Schon als Jugendliche schloss sie sich der gesellschaftskritischen Grazer Gegenkultur an und hielt Lesungen ihrer Texte und Gedichte in Jazz-Cafés und Jugendzentren.

Gleich nach dem Abitur zog sie 1982 nach Berlin, angezogen vom Ruf der Mauerstadt als Zentrum politischen Protests. Recht schnell schloss sie sich der äußerst lebendigen und ekstatischen Subkultur der 80er Jahre im damaligen West-Berlin an. Sie wurde Musikredakteurin und Moderatorin bei Radio 100 (dem ersten privaten Radiosender Berlins) und sorgte dort für einen zum ersten Mal so im Radio hörbaren konsequent „schrill-schrägen“ Sound, der jeglichen Mainstream ausschloss. Sie schrieb Artikel für die Musikredaktion der taz und des Tip Berlin, organisierte Konzerte im damaligen Quartier Latin und hatte eine eigene Frauenband namens „Rambo 13“.

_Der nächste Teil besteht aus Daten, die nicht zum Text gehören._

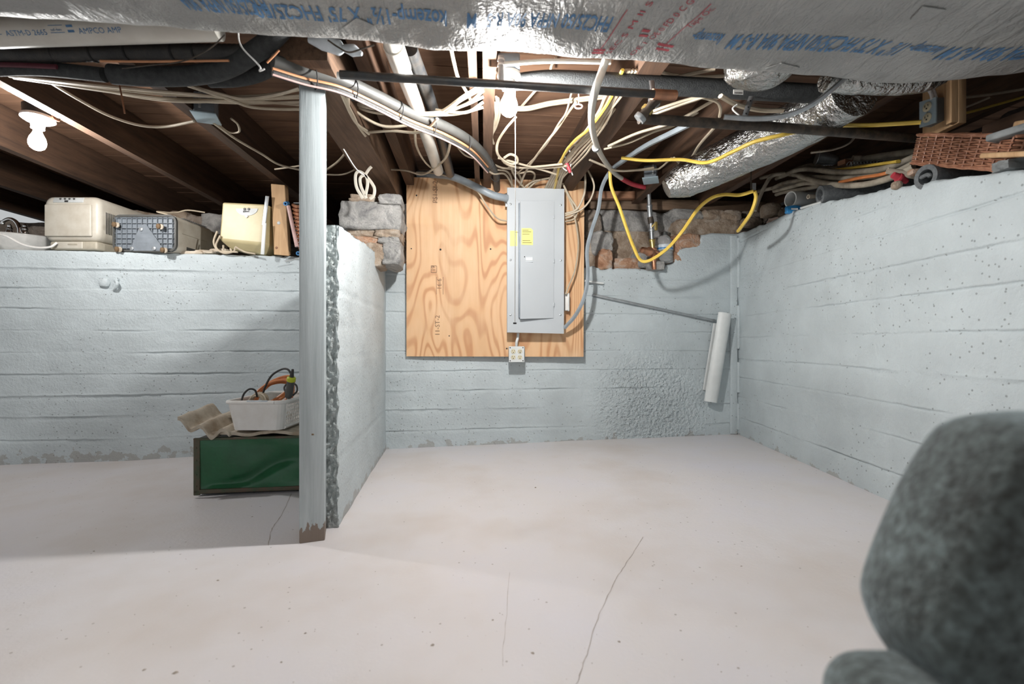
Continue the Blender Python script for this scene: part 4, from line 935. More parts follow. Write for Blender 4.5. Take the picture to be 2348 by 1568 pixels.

In den 90er Jahren studierte Beate Nothnagel Ethnologie, wurde Heilpraktikerin und wandte sich buddhistischer Theorie und Praxis zu. Nebenbei entstanden viele Bilder in Acryl und Kreide.

Seit 1993 arbeitet sie mit Menschen mit geistiger Behinderung bei der Lebenshilfe Berlin. Zudem engagierte sie sich im Rahmen eines Studiums der Psychologie in Inklusionsprojekten für Menschen mit chronisch psychischer Erkrankung. Seit 2006 ist Beate Nothnagel Diplom-Psychologin.

Erst 2008 entdeckte sie das Medium der Fotografie für sich – als Möglichkeit, Momente persönlicher Wirklichkeitserfahrung festzuhalten.